■ WHAT THE TASK REQUIRES: Each line from the start of the data below through the one containing "sc.cycles.sample_clamp_indirect = 4.0" must be reproduced exactly.

■ EXERCISE INPUTS:
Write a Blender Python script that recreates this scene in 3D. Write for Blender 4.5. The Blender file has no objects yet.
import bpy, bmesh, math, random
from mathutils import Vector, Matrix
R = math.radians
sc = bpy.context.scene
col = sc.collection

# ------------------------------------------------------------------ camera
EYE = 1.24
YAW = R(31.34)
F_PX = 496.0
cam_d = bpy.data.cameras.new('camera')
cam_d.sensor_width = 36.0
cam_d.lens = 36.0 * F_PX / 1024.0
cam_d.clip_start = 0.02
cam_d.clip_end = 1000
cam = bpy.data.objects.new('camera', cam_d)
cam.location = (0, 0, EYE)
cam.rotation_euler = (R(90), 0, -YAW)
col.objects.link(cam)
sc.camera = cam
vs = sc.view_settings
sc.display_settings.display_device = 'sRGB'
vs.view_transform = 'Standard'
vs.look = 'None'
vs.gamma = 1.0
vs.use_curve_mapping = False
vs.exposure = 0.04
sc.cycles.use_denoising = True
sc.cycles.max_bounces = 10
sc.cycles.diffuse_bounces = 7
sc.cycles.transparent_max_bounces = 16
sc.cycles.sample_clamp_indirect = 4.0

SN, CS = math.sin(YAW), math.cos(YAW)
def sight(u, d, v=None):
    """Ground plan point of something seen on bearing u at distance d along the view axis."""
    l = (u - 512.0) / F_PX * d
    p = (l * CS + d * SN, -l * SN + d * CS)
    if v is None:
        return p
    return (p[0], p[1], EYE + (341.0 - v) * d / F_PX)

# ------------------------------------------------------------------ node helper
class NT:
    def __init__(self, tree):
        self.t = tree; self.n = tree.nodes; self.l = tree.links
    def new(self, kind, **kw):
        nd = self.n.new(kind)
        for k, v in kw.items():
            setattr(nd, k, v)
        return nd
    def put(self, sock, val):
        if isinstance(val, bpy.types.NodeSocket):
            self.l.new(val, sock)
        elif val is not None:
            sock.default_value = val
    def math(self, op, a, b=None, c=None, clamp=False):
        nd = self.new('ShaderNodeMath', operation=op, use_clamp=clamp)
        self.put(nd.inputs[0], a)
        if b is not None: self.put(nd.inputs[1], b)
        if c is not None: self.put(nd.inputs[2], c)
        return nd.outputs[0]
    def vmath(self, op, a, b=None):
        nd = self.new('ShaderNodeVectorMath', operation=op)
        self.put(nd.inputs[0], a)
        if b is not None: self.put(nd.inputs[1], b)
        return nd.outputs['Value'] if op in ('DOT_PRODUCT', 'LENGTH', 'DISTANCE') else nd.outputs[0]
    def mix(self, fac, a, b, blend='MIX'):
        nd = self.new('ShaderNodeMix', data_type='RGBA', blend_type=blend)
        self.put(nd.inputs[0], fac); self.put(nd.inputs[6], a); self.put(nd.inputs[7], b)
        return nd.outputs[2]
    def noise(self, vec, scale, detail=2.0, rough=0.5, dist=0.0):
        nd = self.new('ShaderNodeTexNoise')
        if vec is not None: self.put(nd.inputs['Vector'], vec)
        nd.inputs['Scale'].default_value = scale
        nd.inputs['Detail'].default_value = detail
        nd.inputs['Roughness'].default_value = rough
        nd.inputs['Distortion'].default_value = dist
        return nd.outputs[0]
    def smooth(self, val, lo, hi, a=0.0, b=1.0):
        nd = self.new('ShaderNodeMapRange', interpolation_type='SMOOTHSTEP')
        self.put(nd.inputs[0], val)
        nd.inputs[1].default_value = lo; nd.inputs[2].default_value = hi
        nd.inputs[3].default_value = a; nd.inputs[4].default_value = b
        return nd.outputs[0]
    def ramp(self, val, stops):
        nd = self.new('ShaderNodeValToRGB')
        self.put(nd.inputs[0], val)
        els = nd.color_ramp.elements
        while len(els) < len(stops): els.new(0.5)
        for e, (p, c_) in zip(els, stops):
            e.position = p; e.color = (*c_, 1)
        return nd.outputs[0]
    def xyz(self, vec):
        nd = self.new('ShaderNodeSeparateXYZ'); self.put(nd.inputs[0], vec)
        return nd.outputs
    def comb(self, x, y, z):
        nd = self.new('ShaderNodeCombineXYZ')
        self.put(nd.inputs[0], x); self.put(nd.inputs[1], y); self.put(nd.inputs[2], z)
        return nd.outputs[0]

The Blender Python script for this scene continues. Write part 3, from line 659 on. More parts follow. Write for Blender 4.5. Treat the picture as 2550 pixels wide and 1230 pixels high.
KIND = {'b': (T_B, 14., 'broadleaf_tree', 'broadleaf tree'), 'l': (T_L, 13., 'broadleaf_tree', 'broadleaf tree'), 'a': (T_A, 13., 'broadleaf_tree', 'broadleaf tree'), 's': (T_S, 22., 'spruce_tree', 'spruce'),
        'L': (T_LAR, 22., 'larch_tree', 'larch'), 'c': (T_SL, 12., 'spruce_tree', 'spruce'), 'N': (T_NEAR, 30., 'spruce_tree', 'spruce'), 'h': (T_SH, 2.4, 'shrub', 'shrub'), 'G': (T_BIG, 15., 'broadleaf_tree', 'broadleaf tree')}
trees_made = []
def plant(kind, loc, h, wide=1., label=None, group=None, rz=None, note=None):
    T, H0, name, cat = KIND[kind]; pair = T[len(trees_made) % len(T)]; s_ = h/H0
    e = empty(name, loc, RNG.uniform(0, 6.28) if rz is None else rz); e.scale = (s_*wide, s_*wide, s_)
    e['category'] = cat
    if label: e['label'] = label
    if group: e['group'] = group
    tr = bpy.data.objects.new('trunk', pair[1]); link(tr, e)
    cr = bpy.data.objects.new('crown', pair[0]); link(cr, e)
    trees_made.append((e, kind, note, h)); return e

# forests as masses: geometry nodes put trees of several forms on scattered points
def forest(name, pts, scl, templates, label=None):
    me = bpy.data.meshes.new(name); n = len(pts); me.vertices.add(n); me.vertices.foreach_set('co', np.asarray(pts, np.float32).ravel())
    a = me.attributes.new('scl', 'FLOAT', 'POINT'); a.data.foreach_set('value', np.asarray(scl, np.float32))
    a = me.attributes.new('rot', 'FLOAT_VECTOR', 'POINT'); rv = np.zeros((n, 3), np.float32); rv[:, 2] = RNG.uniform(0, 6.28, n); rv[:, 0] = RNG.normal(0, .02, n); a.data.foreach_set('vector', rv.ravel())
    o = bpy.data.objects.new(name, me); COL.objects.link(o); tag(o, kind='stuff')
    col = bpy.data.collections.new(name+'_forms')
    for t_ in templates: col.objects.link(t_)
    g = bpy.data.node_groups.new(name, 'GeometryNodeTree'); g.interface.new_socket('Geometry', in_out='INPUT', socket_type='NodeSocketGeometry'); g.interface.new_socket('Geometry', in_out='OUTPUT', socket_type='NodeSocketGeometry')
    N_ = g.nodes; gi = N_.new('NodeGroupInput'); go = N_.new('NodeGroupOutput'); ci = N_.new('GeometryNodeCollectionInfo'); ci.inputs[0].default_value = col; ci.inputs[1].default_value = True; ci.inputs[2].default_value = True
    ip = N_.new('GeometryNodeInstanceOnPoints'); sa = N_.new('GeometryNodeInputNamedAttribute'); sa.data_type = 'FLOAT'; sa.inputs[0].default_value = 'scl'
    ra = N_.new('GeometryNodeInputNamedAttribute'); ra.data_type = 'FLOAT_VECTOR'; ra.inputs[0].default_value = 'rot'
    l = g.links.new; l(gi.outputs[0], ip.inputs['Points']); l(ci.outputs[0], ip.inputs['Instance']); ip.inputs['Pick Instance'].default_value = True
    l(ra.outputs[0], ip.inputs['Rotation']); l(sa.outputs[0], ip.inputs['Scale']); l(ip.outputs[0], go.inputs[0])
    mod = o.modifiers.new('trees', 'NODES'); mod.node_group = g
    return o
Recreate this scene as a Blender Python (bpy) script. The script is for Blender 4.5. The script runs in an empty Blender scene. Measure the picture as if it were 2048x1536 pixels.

■ REPLY TO THE TASK:
Write a Blender Python script that recreates this scene in 3D. Write for Blender 4.5. The Blender file has no objects yet.
import bpy, bmesh, math, random
from mathutils import Vector, Matrix
R = math.radians
sc = bpy.context.scene
col = sc.collection

# ------------------------------------------------------------------ camera
EYE = 1.24
YAW = R(31.34)
F_PX = 496.0
cam_d = bpy.data.cameras.new('camera')
cam_d.sensor_width = 36.0
cam_d.lens = 36.0 * F_PX / 1024.0
cam_d.clip_start = 0.02
cam_d.clip_end = 1000
cam = bpy.data.objects.new('camera', cam_d)
cam.location = (0, 0, EYE)
cam.rotation_euler = (R(90), 0, -YAW)
col.objects.link(cam)
sc.camera = cam
vs = sc.view_settings
sc.display_settings.display_device = 'sRGB'
vs.view_transform = 'Standard'
vs.look = 'None'
vs.gamma = 1.0
vs.use_curve_mapping = False
vs.exposure = 0.04
sc.cycles.use_denoising = True
sc.cycles.max_bounces = 10
sc.cycles.diffuse_bounces = 7
sc.cycles.transparent_max_bounces = 16
sc.cycles.sample_clamp_indirect = 4.0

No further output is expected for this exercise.